> _Goal_
How many lines in the listing below include the word "scene"? Reply with the count alone.

========================

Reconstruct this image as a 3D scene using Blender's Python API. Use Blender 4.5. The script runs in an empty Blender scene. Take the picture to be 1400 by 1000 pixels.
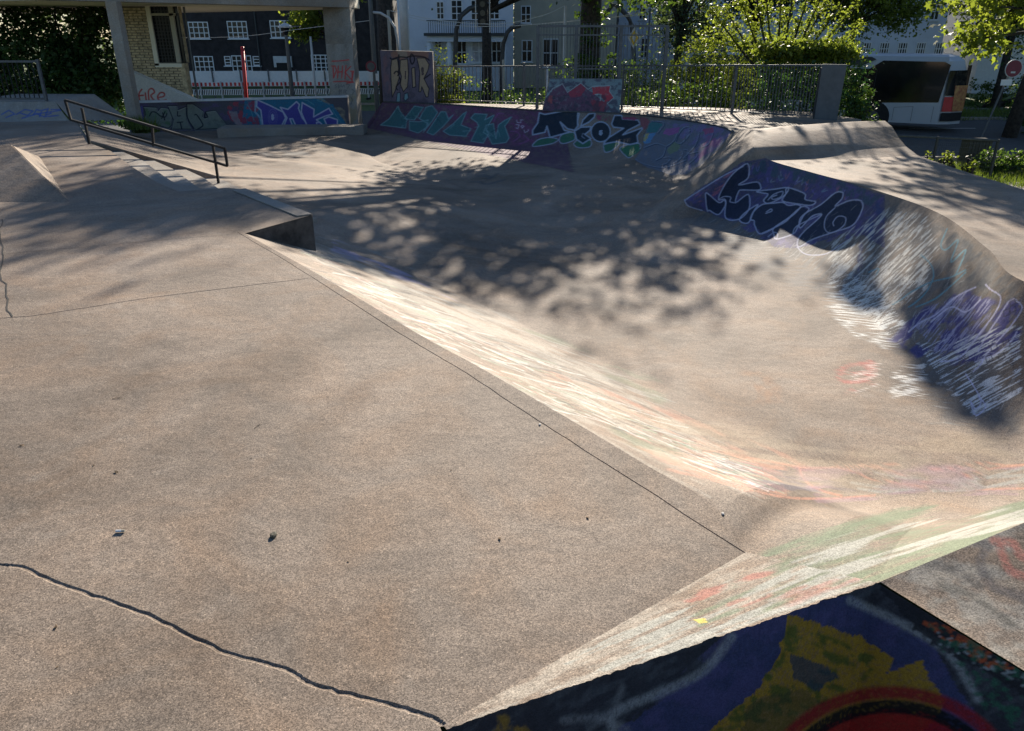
import bpy, bmesh, math, random
import numpy as np
from mathutils import Vector
random.seed(7); RNG = np.random.default_rng(7)
SC = bpy.context.scene
COL = SC.collection
# ------------------------------------------------------------------ camera, sky, sun, exposure
FPX, CX, CY, PITCH, EYE = 1050.0, 700.0, 500.0, math.radians(23.4), 1.65
cd = bpy.data.cameras.new('camera'); cam = bpy.data.objects.new('camera', cd); COL.objects.link(cam)
cam.location = (0, 0, EYE); cam.rotation_euler = (math.pi/2 - PITCH, 0, 0)
cd.sensor_width = 36; cd.lens = FPX/1400*36; cd.clip_start = .05; cd.clip_end = 2000
SC.camera = cam
SUN_AZ, SUN_EL = math.radians(10.2), math.radians(22)        # azimuth right of straight ahead
w = bpy.data.worlds.new("World"); SC.world = w; w.use_nodes = True
nt = w.node_tree; nt.nodes.clear()
sky = nt.nodes.new('ShaderNodeTexSky'); sky.sky_type = 'NISHITA'; sky.sun_disc = False
sky.sun_elevation = SUN_EL; sky.sun_rotation = SUN_AZ; sky.dust_density = .4; sky.ozone_density = 4
bg = nt.nodes.new('ShaderNodeBackground'); bg.inputs[1].default_value = .06
wo = nt.nodes.new('ShaderNodeOutputWorld')
nt.links.new(sky.outputs[0], bg.inputs[0]); nt.links.new(bg.outputs[0], wo.inputs[0])
sl = bpy.data.lights.new('sun', 'SUN'); sl.energy = 5.0; sl.angle = math.radians(.5); sl.color = (1, .9, .76)
so = bpy.data.objects.new('sun', sl); COL.objects.link(so)
SDIR = Vector((math.sin(SUN_AZ)*math.cos(SUN_EL), math.cos(SUN_AZ)*math.cos(SUN_EL), math.sin(SUN_EL)))
so.rotation_euler = SDIR.to_track_quat('Z', 'Y').to_euler()
vs = SC.view_settings; vs.view_transform = 'Standard'; vs.look = 'None'; vs.exposure = 1.08; vs.gamma = 1; vs.use_curve_mapping = False
SC.cycles.max_bounces = 6; SC.cycles.transparent_max_bounces = 8; SC.cycles.volume_bounces = 1

# ------------------------------------------------------------------ measuring helpers
CT, ST = math.cos(PITCH), math.sin(PITCH)
def ray(u, v):
    y = (CY - v)/FPX
    return np.array([(u - CX)/FPX, CT + y*ST, -ST + y*CT])
def P(u, v, z):                       # the place at height z that the photo shows at (u, v)
    d = ray(u, v); t = (z - EYE)/d[2]
    return (d[0]*t, d[1]*t, z)
def Q(u, v, Y):                       # the place at distance Y that the photo shows at (u, v)
    d = ray(u, v); t = Y/d[1]
    return (d[0]*t, Y, EYE + d[2]*t)
def proj(a):
    a = np.asarray(a, float); X = a[:, 0]; Y = a[:, 1]; Z = a[:, 2] - EYE
    d = Y*CT - Z*ST; d = np.where(d < .2, .2, d)
    return CX + FPX*X/d, CY - FPX*(Y*ST + Z*CT)/d
# ------------------------------------------------------------------ object helpers
def tag(o, label=None, cat=None, group=None, kind=None):
    if label: o['label'] = label
    if cat: o['category'] = cat
    if group: o['group'] = group
    if kind: o['kind'] = kind
    return o
def empty(name, loc, label=None, cat=None, group=None, rz=0):
    o = bpy.data.objects.new(name, None); COL.objects.link(o); o.location = loc; o.rotation_euler.z = rz
    o.empty_display_size = .2
    return tag(o, label, cat, group)
def link(name, me, mat, parent=None):
    o = bpy.data.objects.new(name, me); COL.objects.link(o)
    if mat is not None and not me.materials: me.materials.append(mat)
    if parent is not None: o.parent = parent
    return o
class MB:
    """collects shapes, then makes one mesh object (verts relative to parent location if off given)"""
    def __init__(s): s.v = []; s.f = []; s.smooth = False
    def add(s, v, f):
        n = len(s.v); s.v += [tuple(p) for p in v]; s.f += [tuple(i+n for i in q) for q in f]; return s
    def box(s, x0, y0, z0, x1, y1, z1):
        v = [(x0,y0,z0),(x1,y0,z0),(x1,y1,z0),(x0,y1,z0),(x0,y0,z1),(x1,y0,z1),(x1,y1,z1),(x0,y1,z1)]
        return s.add(v, [(3,2,1,0),(4,5,6,7),(0,1,5,4),(1,2,6,5),(2,3,7,6),(3,0,4,7)])
    def hexa(s, b, t):                # bottom quad and top quad, both counter-clockwise
        return s.add(list(b)+list(t), [(3,2,1,0),(4,5,6,7),(0,1,5,4),(1,2,6,5),(2,3,7,6),(3,0,4,7)])
    def tube(s, pts, r, n=8, cap=True):
        pts = [Vector(p) for p in pts]; rs = r if isinstance(r, (list, tuple)) else [r]*len(pts)
        base = len(s.v); up = Vector((0, 0, 1))
        for i, p in enumerate(pts):
            t = (pts[min(i+1, len(pts)-1)] - pts[max(i-1, 0)]).normalized()
            a = t.cross(up) if abs(t.z) < .95 else t.cross(Vector((0, 1, 0)))
            a.normalize(); b = t.cross(a)
            for k in range(n):
                an = 2*math.pi*(k+.5)/n
                s.v.append(tuple(p + (a*math.cos(an) + b*math.sin(an))*rs[i]))
        for i in range(len(pts)-1):
            for k in range(n):
                k2 = (k+1) % n
                s.f.append((base+i*n+k, base+(i+1)*n+k, base+(i+1)*n+k2, base+i*n+k2))
        if cap:
            s.f.append(tuple(base+k for k in range(n))); s.f.append(tuple(base+(len(pts)-1)*n+k for k in reversed(range(n))))
        return s
    def prism(s, poly, y0, y1):       # polygon in XZ, pushed along Y
        n = len(poly); v = [(x, y0, z) for x, z in poly] + [(x, y1, z) for x, z in poly]
        return s.add(v, [tuple(range(n)), tuple(n+i for i in reversed(range(n)))] + [(i, n+i, n+(i+1) % n, (i+1) % n) for i in range(n)])
    def prismz(s, poly, z0, z1):
        n = len(poly); v = [(p[0], p[1], z0) for p in poly] + [(p[0], p[1], z1) for p in poly]
        return s.add(v, [tuple(reversed(range(n))), tuple(n+i for i in range(n))] + [(i, (i+1) % n, n+(i+1) % n, n+i) for i in range(n)])
    def build(s, name, mat, parent=None, smooth=False, fix=True, bevel=0):
        me = bpy.data.meshes.new(name); me.from_pydata(s.v, [], s.f)
        if fix:
            bm = bmesh.new(); bm.from_mesh(me); bmesh.ops.recalc_face_normals(bm, faces=bm.faces)
            if bevel: bmesh.ops.bevel(bm, geom=bm.edges[:], offset=bevel, segments=2, affect='EDGES', clamp_overlap=True)
            bm.to_mesh(me); bm.free()
        if smooth: me.polygons.foreach_set('use_smooth', [True]*len(me.polygons))
        return link(name, me, mat, parent)
def rel(parent, pts):
    l = parent.location; return [(p[0]-l.x, p[1]-l.y, p[2]-l.z) for p in pts]
# ------------------------------------------------------------------ materials
MATS = {}
def L(r, g, b):
    f = lambda c: ((c/255+.055)/1.055)**2.4 if c > 10 else c/255/12.92
    return (f(r), f(g), f(b), 1)
def mat(name, col, rough=.7, metal=0, var=.12, scale=6, bump=0, bscale=40, spec=.5, col2=None, coat=0):
    m = bpy.data.materials.new(name); m.use_nodes = True; n = m.node_tree.nodes; l = m.node_tree.links
    b = n['Principled BSDF']; b.inputs['Roughness'].default_value = rough; b.inputs['Metallic'].default_value = metal
    b.inputs['Specular IOR Level'].default_value = spec
    tc = n.new('ShaderNodeTexCoord'); no = n.new('ShaderNodeTexNoise'); no.inputs['Scale'].default_value = scale; no.inputs['Detail'].default_value = 6
    no.inputs['Roughness'].default_value = .65
    l.new(tc.outputs['Object'], no.inputs['Vector'])
    cr = n.new('ShaderNodeValToRGB'); c = col; d = col2 or tuple(x*(1-var*2) for x in col[:3])+(1,)
    u = tuple(min(1, x*(1+var)) for x in col[:3])+(1,)
    cr.color_ramp.elements[0].position = .3; cr.color_ramp.elements[0].color = d
    cr.color_ramp.elements[1].position = .72; cr.color_ramp.elements[1].color = u
    l.new(no.outputs[0], cr.inputs[0]); l.new(cr.outputs[0], b.inputs['Base Color'])
    if bump:
        n2 = n.new('ShaderNodeTexNoise'); n2.inputs['Scale'].default_value = bscale; n2.inputs['Detail'].default_value = 4
        l.new(tc.outputs['Object'], n2.inputs['Vector'])
        bp = n.new('ShaderNodeBump'); bp.inputs['Strength'].default_value = bump; bp.inputs['Distance'].default_value = .01
        l.new(n2.outputs[0], bp.inputs['Height']); l.new(bp.outputs[0], b.inputs['Normal'])
    MATS[name] = m; return m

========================

> _Expected answer_
2